The NASA chief confirmed the agency remains “on schedule next year to have four astronauts circle the moon” aboard the Orion spacecraft during the Artemis 2 mission. He also noted NASA has a contract with SpaceX for a 2026 lunar landing attempt, “if that Lander is not ready we’re not going to fly at that time.”

Frost also inquired about “the most recent success” from NASA’s commercial lunar payload services program, which sees private companies delivering research payloads to the moon. Nelson cited the recent landing attempt by Intuitive Machines, which experienced a communications failure but was aided by a university partner.

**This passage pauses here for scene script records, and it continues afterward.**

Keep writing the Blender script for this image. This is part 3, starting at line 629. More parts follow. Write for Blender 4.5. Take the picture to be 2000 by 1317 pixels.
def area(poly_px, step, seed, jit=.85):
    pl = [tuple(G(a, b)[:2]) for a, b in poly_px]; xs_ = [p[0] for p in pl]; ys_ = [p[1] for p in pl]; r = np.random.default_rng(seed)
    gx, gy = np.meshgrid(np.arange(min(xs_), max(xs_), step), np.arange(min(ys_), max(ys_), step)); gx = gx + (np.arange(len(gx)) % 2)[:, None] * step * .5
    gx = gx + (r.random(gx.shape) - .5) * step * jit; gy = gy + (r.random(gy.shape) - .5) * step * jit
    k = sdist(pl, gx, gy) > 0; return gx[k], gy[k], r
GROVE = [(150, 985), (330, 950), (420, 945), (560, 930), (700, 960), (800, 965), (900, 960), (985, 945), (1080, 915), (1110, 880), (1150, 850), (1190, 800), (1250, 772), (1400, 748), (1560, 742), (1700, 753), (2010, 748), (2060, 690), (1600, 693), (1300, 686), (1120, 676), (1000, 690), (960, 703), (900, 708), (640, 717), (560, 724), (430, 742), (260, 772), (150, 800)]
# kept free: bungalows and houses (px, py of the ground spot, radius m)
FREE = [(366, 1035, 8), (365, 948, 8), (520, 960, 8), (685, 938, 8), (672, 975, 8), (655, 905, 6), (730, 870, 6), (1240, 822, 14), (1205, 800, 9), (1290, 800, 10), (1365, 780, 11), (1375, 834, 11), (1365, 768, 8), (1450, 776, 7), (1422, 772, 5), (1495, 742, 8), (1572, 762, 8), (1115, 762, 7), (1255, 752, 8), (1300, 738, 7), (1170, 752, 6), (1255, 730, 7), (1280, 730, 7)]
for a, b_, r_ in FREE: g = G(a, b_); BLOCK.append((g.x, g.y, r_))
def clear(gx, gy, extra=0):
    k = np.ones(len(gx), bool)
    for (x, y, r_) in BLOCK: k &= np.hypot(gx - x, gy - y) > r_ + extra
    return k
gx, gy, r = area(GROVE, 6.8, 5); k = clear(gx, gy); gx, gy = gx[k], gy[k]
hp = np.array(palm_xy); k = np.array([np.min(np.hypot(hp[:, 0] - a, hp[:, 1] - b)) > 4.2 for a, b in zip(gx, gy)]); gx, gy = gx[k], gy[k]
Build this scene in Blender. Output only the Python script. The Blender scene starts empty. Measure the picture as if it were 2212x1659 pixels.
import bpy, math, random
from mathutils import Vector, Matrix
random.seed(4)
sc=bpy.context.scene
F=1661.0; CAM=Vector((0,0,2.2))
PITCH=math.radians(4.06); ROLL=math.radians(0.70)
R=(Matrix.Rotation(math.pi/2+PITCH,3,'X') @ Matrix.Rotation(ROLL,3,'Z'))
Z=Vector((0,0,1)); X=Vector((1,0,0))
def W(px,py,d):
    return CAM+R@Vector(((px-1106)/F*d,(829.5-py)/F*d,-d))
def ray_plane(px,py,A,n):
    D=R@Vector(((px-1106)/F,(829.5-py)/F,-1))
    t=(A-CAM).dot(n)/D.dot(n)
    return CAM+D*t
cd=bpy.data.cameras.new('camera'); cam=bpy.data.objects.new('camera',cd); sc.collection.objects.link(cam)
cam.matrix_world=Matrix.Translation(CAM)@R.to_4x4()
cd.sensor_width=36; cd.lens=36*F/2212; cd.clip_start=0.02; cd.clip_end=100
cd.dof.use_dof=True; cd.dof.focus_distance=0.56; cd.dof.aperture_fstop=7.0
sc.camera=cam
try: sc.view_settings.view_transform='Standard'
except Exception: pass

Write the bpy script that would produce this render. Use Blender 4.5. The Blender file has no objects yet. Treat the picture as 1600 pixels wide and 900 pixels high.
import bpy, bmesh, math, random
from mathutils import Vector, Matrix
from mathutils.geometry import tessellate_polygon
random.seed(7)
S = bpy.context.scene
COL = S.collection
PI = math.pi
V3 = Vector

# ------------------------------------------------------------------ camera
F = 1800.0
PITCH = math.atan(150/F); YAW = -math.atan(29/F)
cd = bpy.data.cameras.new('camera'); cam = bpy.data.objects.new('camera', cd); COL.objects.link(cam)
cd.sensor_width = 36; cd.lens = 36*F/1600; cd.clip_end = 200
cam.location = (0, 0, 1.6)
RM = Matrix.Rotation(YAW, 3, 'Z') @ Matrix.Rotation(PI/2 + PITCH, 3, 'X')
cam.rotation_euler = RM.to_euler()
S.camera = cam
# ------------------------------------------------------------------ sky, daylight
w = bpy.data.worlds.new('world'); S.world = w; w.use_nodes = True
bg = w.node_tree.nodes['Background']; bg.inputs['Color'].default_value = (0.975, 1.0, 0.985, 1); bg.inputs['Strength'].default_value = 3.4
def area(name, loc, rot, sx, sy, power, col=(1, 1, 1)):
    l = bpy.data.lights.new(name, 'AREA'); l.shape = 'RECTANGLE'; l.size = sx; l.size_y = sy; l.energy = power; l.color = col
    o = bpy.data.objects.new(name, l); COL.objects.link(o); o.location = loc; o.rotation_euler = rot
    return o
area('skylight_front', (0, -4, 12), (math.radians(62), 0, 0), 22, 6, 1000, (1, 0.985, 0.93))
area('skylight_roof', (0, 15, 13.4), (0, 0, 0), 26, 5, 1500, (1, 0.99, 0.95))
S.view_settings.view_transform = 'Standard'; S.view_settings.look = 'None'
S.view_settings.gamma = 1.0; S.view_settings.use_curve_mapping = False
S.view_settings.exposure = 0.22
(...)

“Morgan State [University] was uniquely positioned that it could also communicate with our government deep space communications,” Nelson explained, allowing NASA to salvage “most of the objectives of the mission” despite the mishap.

The exchange highlighted both the complexity and importance of NASA’s collaborations with private companies and academia as it pursues an accelerated timeline of new human exploration missions to the Moon and eventually Mars.